-- START OF MATERIAL PROVIDED --

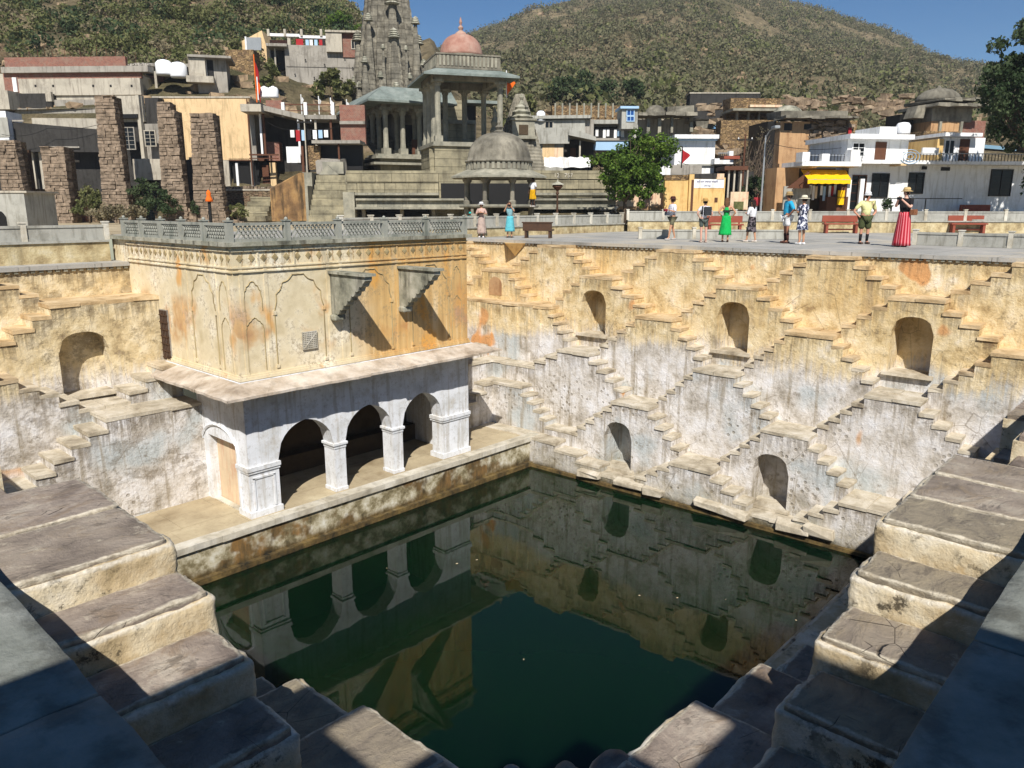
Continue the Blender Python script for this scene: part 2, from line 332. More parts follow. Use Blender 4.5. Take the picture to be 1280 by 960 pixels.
def m_hill():
    n = N('dry_scrub_hillside'); p = n.pos(); a = n.noise(p, .05, 9, .65); b = n.noise(p, .5, 8, .7); f = n.noise(p, 2.5, 5, .7)
    col = n.ramp(b, [(.3, '4f4735'), (.45, '6f644c'), (.58, '887a5e'), (.72, '9a8a6e')])
    col = n.mix(n.rng(a, .5, .66), col, n.ramp(b, [(.35, '464630'), (.55, '5f5b40'), (.7, '787053')]))
    col = n.mix(n.rng(n.noise(p, .16, 6, .7), .62, .7), col, '9c8870')
    return n.fin(col, .95, n.math('ADD', b, f), 1.0, .6, .1)
M = {}
M['well'] = m_well(); M['tread'] = m_tread(); M['ntread'] = m_tread('grey_purple_sandstone_slab', True); M['nplaster'] = m_nearplaster()
M['pavup'] = m_pav_up(); M['white'] = m_white(); M['plat'] = m_platface(); M['water'] = m_water(); M['hill'] = m_hill()
M['floor'] = m_floor('dusty_stone_paving', ('8a7a5f', 'a5967a', 'b5a688', 'c4b798'), .7)
M['walk'] = m_floor('grey_stone_walkway', ('83817b', '9b9992', 'a9a59d', 'b8b3a8'), .6, tile=1)
M['slab'] = m_stone('grey_green_parapet_slab', ('64665e', '7b7e76', '8c8e86', 'a2a39a'), 1.6, 0, .45, .03)
M['coping'] = m_stone('pale_stone_coping', ('9a917f', 'bdb5a2', 'd0cabb', 'dcd8cc'), 1.5, 0, .3, .02)
M['marble'] = m_plain('grey_green_marble', '95958a', .12, 3, .7, .2, .01, '5f655c')
M['chajja'] = m_stone('pinkish_eave_stone', ('8d7c68', 'b5a693', 'cec2b2', 'ddd5ca'), 1.1, 0, .25, .03)
M['bracket'] = m_stone('blackened_stone', ('55554c', '93917f', 'b1ad9c', 'c6c2b2'), 1.5, 0, .8, .03)
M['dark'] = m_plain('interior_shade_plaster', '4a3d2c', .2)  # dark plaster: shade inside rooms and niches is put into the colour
M['wood'] = m_plain('dark_brown_wood', '4b3526', .2, 6, .6)
M['black'] = m_plain('black_metal_and_shade', '1c1b1a', .1, 5, .5)  # black metal, also used flat for the shade in openings and recesses
M['temple'] = m_stone('weathered_temple_stone', ('57534a', '757063', '8c8677', 'a39c8a'), .9, 0, .45, .06)
M['temple_lt'] = m_stone('pale_temple_stone', ('6c6a60', '8a8778', '9f9a88', 'b2ac99'), 1.1, 0, .3, .05)
M['tem_block'] = m_stone('dressed_plinth_stone', ('686252', '8a836c', 'a0977c', 'b3a98c'), 1.0, 2.2, .4, .05)
M['spire'] = m_stone('banded_tower_stone', ('4d4a42', '6f6a5e', '8a8475', 'a8a08c'), 1.6, 2.6, .6, .06)
M['outline'] = m_plain('weathered_moulding', 'a8966e', .15, 5, .9, .3, .01, '6f6248')
M['greyslab'] = m_stone('blue_grey_eave_stone', ('5f6862', '77807a', '8a918a', '9ba099'), 1.0, 0, .25, .03)
M['reddome'] = m_stone('red_washed_dome', ('8a6054', 'a37a6a', 'b08e7e', 'b3a08e'), 1.3, 0, .2, .03)
M['rubble'] = m_rubble('coursed_rubble_masonry', ('57493c', '75664f', '8a7860', '745a48'), 5, 2.6)
M['rubble2'] = m_rubble('ruined_rubble_masonry', ('6a5844', '8c7350', 'a58a64', '77604a'), 4.2, 2.2)
M['lowwall'] = m_stone('low_cream_rubble_wall', ('7d6c4e', 'b5a27a', 'd2c298', 'ddd2b4'), 2.6, 0, .35, .05)
M['panel'] = m_plain('grey_sandstone_panel', 'a5a399', .12, 1.5, .85, .3, .01, '7a776c')
M['brick'] = m_brick('red_brickwork')
M['concrete'] = m_plain('raw_concrete', '9a9489', .18, .8, .9, .4, .02, '6b655b')
M['concrete2'] = m_plain('pale_render', 'b3ab9a', .15, .8, .9, .4, .02, '7f766a')
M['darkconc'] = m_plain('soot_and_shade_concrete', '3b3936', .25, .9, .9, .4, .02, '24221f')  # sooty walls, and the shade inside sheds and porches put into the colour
M['creamwall'] = m_plain('cream_painted_wall', 'dabb8e', .06, .6, .85, .2, .01, 'a58f68')
M['bwhite'] = m_plain('bright_white_paint', 'e6e6e4', .04, .7, .8, .2, .01, 'c2c0b8')
M['yelwall'] = m_plain('yellow_ochre_render', 'd8b678', .08, .8, .85, .2, .01, 'b58a50')
M['orwall'] = m_plain('orange_ochre_ruin_plaster', 'b8946c', .12, .8, .9, .3, .02, '8c6646')
M['pinkwall'] = m_plain('faded_pink_render', 'd8c2a2', .1, .8, .9, .2, .01, 'c08a70')
M['ramp'] = m_stone('ochre_streaked_side_wall', ('5e4a34', '86694a', 'a88558', 'bb9c70'), 1.2, 0, .8, .03)
M['yellow'] = m_plain('yellow_awning_cloth', 'e8b90e', .04, 2, .8)
M['red'] = m_plain('red_sandstone', '8d4a38', .12, 3, .8)
M['orange'] = m_plain('saffron_cloth', 'e2691a', .06, 2, .8); M['redcloth'] = m_plain('red_cloth', 'a3262a', .06, 2, .8)
M['ltblue'] = m_plain('pale_blue_paint', '9fbdd6', .05, 1, .8); M['blue'] = m_plain('blue_glass', '1f4a86', .05, 1, .3)
M['glass'] = m_plain('dark_window_glass', '191c1e', .05, 1, .15); M['steel'] = m_plain('grey_steel', '8e9294', .05, 3, .45)
M['tank'] = m_plain('white_plastic_tank', 'e9eaea', .03, 3, .5)
M['rust'] = m_plain('brown_door_wood', '5b3a28', .12, 4, .7)
M['bark'] = m_plain('tree_bark', '5f5142', .2, 5, .95, .8, .04); M['twig'] = m_plain('bare_grey_twig', '7c6c5c', .15, 5, .95)
M['leafA'] = m_leaf('bright_green_leaves', ('2c4216', '466020', '6f8532')); M['leafB'] = m_leaf('dark_green_leaves', ('22331a', '37482a', '566040'))
M['leafC'] = m_leaf('olive_scrub_leaves', ('46502c', '62673c', '7c7a50')); M['leafD'] = m_leaf('dry_scrub_leaves', ('625c44', '766d52', '887e64')); M['leafE'] = m_leaf('grey_green_hill_scrub', ('53553a', '666548', '787456'))
# ================================================================ ground, water, walkway
WZ = -8.8; RIM = -1.3
def sheet(name, polys, z, mat, kind='structure', th=0):
    mb = MB()
    for p in polys:
        mb.add([(x, y, z) for x, y in p], [tuple(range(len(p)))])
    o = mb.build(name, mat); tag(o, kind=kind); return o
sheet('pool_water', [[(3, 2), (21, 2), (21, 21), (3, 21)]], WZ, M['water'])
sheet('street_ground', [[(-300, 24.72), (34.9, 24.72), (34.9, 400), (-300, 400)], [(34.9, 24.72), (46.6, 7.0), (46.6, 400), (34.9, 400)], [(46.6, -300), (610, -300), (610, 400), (46.6, 400)]], -.95, M['floor'])
sheet('near_ground', [[(-300, -300), (46.6, -300), (46.6, -2.2), (-300, -2.2)], [(-300, -2.2), (-2.2, -2.2), (-2.2, 24.72), (-300, 24.72)]], RIM-.02, M['walk'])
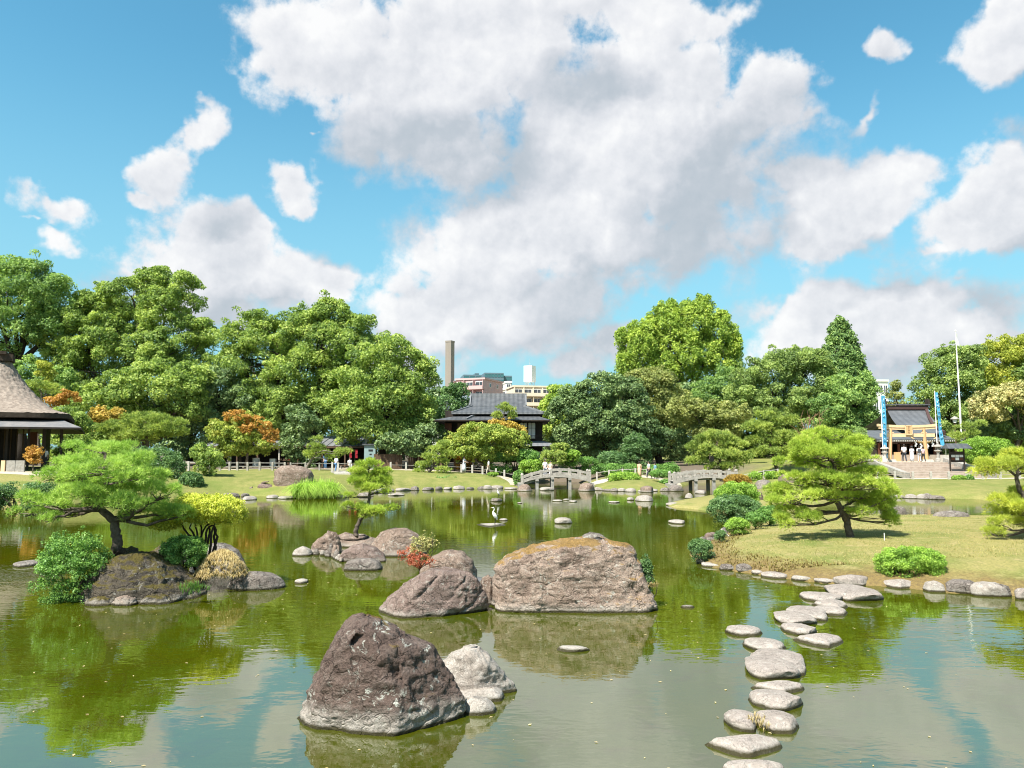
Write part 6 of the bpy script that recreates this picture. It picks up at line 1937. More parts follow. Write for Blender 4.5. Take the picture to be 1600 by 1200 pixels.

-- END OF MATERIAL PROVIDED --

*GIVEN PROBLEM*
The records above must be transcribed exactly. Pictures are left out of the copy.

*ANSWER TO THE TASK*
Continue the Blender Python script for this scene: part 2, from line 332. More parts follow. Use Blender 4.5. Take the picture to be 1280 by 960 pixels.
def m_hill():
    n = N('dry_scrub_hillside'); p = n.pos(); a = n.noise(p, .05, 9, .65); b = n.noise(p, .5, 8, .7); f = n.noise(p, 2.5, 5, .7)
    col = n.ramp(b, [(.3, '4f4735'), (.45, '6f644c'), (.58, '887a5e'), (.72, '9a8a6e')])
    col = n.mix(n.rng(a, .5, .66), col, n.ramp(b, [(.35, '464630'), (.55, '5f5b40'), (.7, '787053')]))
    col = n.mix(n.rng(n.noise(p, .16, 6, .7), .62, .7), col, '9c8870')
    return n.fin(col, .95, n.math('ADD', b, f), 1.0, .6, .1)
M = {}
M['well'] = m_well(); M['tread'] = m_tread(); M['ntread'] = m_tread('grey_purple_sandstone_slab', True); M['nplaster'] = m_nearplaster()
M['pavup'] = m_pav_up(); M['white'] = m_white(); M['plat'] = m_platface(); M['water'] = m_water(); M['hill'] = m_hill()
M['floor'] = m_floor('dusty_stone_paving', ('8a7a5f', 'a5967a', 'b5a688', 'c4b798'), .7)
M['walk'] = m_floor('grey_stone_walkway', ('83817b', '9b9992', 'a9a59d', 'b8b3a8'), .6, tile=1)
M['slab'] = m_stone('grey_green_parapet_slab', ('64665e', '7b7e76', '8c8e86', 'a2a39a'), 1.6, 0, .45, .03)
M['coping'] = m_stone('pale_stone_coping', ('9a917f', 'bdb5a2', 'd0cabb', 'dcd8cc'), 1.5, 0, .3, .02)
M['marble'] = m_plain('grey_green_marble', '95958a', .12, 3, .7, .2, .01, '5f655c')
M['chajja'] = m_stone('pinkish_eave_stone', ('8d7c68', 'b5a693', 'cec2b2', 'ddd5ca'), 1.1, 0, .25, .03)
M['bracket'] = m_stone('blackened_stone', ('55554c', '93917f', 'b1ad9c', 'c6c2b2'), 1.5, 0, .8, .03)
M['dark'] = m_plain('interior_shade_plaster', '4a3d2c', .2)  # dark plaster: shade inside rooms and niches is put into the colour
M['wood'] = m_plain('dark_brown_wood', '4b3526', .2, 6, .6)
M['black'] = m_plain('black_metal_and_shade', '1c1b1a', .1, 5, .5)  # black metal, also used flat for the shade in openings and recesses
M['temple'] = m_stone('weathered_temple_stone', ('57534a', '757063', '8c8677', 'a39c8a'), .9, 0, .45, .06)
M['temple_lt'] = m_stone('pale_temple_stone', ('6c6a60', '8a8778', '9f9a88', 'b2ac99'), 1.1, 0, .3, .05)
M['tem_block'] = m_stone('dressed_plinth_stone', ('686252', '8a836c', 'a0977c', 'b3a98c'), 1.0, 2.2, .4, .05)
M['spire'] = m_stone('banded_tower_stone', ('4d4a42', '6f6a5e', '8a8475', 'a8a08c'), 1.6, 2.6, .6, .06)
M['outline'] = m_plain('weathered_moulding', 'a8966e', .15, 5, .9, .3, .01, '6f6248')
M['greyslab'] = m_stone('blue_grey_eave_stone', ('5f6862', '77807a', '8a918a', '9ba099'), 1.0, 0, .25, .03)
M['reddome'] = m_stone('red_washed_dome', ('8a6054', 'a37a6a', 'b08e7e', 'b3a08e'), 1.3, 0, .2, .03)
M['rubble'] = m_rubble('coursed_rubble_masonry', ('57493c', '75664f', '8a7860', '745a48'), 5, 2.6)
M['rubble2'] = m_rubble('ruined_rubble_masonry', ('6a5844', '8c7350', 'a58a64', '77604a'), 4.2, 2.2)
M['lowwall'] = m_stone('low_cream_rubble_wall', ('7d6c4e', 'b5a27a', 'd2c298', 'ddd2b4'), 2.6, 0, .35, .05)
M['panel'] = m_plain('grey_sandstone_panel', 'a5a399', .12, 1.5, .85, .3, .01, '7a776c')
M['brick'] = m_brick('red_brickwork')
M['concrete'] = m_plain('raw_concrete', '9a9489', .18, .8, .9, .4, .02, '6b655b')
M['concrete2'] = m_plain('pale_render', 'b3ab9a', .15, .8, .9, .4, .02, '7f766a')
M['darkconc'] = m_plain('soot_and_shade_concrete', '3b3936', .25, .9, .9, .4, .02, '24221f')  # sooty walls, and the shade inside sheds and porches put into the colour
M['creamwall'] = m_plain('cream_painted_wall', 'dabb8e', .06, .6, .85, .2, .01, 'a58f68')
M['bwhite'] = m_plain('bright_white_paint', 'e6e6e4', .04, .7, .8, .2, .01, 'c2c0b8')
M['yelwall'] = m_plain('yellow_ochre_render', 'd8b678', .08, .8, .85, .2, .01, 'b58a50')
M['orwall'] = m_plain('orange_ochre_ruin_plaster', 'b8946c', .12, .8, .9, .3, .02, '8c6646')
M['pinkwall'] = m_plain('faded_pink_render', 'd8c2a2', .1, .8, .9, .2, .01, 'c08a70')
M['ramp'] = m_stone('ochre_streaked_side_wall', ('5e4a34', '86694a', 'a88558', 'bb9c70'), 1.2, 0, .8, .03)
M['yellow'] = m_plain('yellow_awning_cloth', 'e8b90e', .04, 2, .8)
M['red'] = m_plain('red_sandstone', '8d4a38', .12, 3, .8)
M['orange'] = m_plain('saffron_cloth', 'e2691a', .06, 2, .8); M['redcloth'] = m_plain('red_cloth', 'a3262a', .06, 2, .8)
M['ltblue'] = m_plain('pale_blue_paint', '9fbdd6', .05, 1, .8); M['blue'] = m_plain('blue_glass', '1f4a86', .05, 1, .3)
M['glass'] = m_plain('dark_window_glass', '191c1e', .05, 1, .15); M['steel'] = m_plain('grey_steel', '8e9294', .05, 3, .45)
M['tank'] = m_plain('white_plastic_tank', 'e9eaea', .03, 3, .5)
M['rust'] = m_plain('brown_door_wood', '5b3a28', .12, 4, .7)
M['bark'] = m_plain('tree_bark', '5f5142', .2, 5, .95, .8, .04); M['twig'] = m_plain('bare_grey_twig', '7c6c5c', .15, 5, .95)
M['leafA'] = m_leaf('bright_green_leaves', ('2c4216', '466020', '6f8532')); M['leafB'] = m_leaf('dark_green_leaves', ('22331a', '37482a', '566040'))
M['leafC'] = m_leaf('olive_scrub_leaves', ('46502c', '62673c', '7c7a50')); M['leafD'] = m_leaf('dry_scrub_leaves', ('625c44', '766d52', '887e64')); M['leafE'] = m_leaf('grey_green_hill_scrub', ('53553a', '666548', '787456'))
# ================================================================ ground, water, walkway
WZ = -8.8; RIM = -1.3
def sheet(name, polys, z, mat, kind='structure', th=0):
    mb = MB()
    for p in polys:
        mb.add([(x, y, z) for x, y in p], [tuple(range(len(p)))])
    o = mb.build(name, mat); tag(o, kind=kind); return o
sheet('pool_water', [[(3, 2), (21, 2), (21, 21), (3, 21)]], WZ, M['water'])
sheet('street_ground', [[(-300, 24.72), (34.9, 24.72), (34.9, 400), (-300, 400)], [(34.9, 24.72), (46.6, 7.0), (46.6, 400), (34.9, 400)], [(46.6, -300), (610, -300), (610, 400), (46.6, 400)]], -.95, M['floor'])
sheet('near_ground', [[(-300, -300), (46.6, -300), (46.6, -2.2), (-300, -2.2)], [(-300, -2.2), (-2.2, -2.2), (-2.2, 24.72), (-300, 24.72)]], RIM-.02, M['walk'])
Write part 6 of the bpy script that recreates this picture. It picks up at line 1937. More parts follow. Write for Blender 4.5. Take the picture to be 1600 by 1200 pixels.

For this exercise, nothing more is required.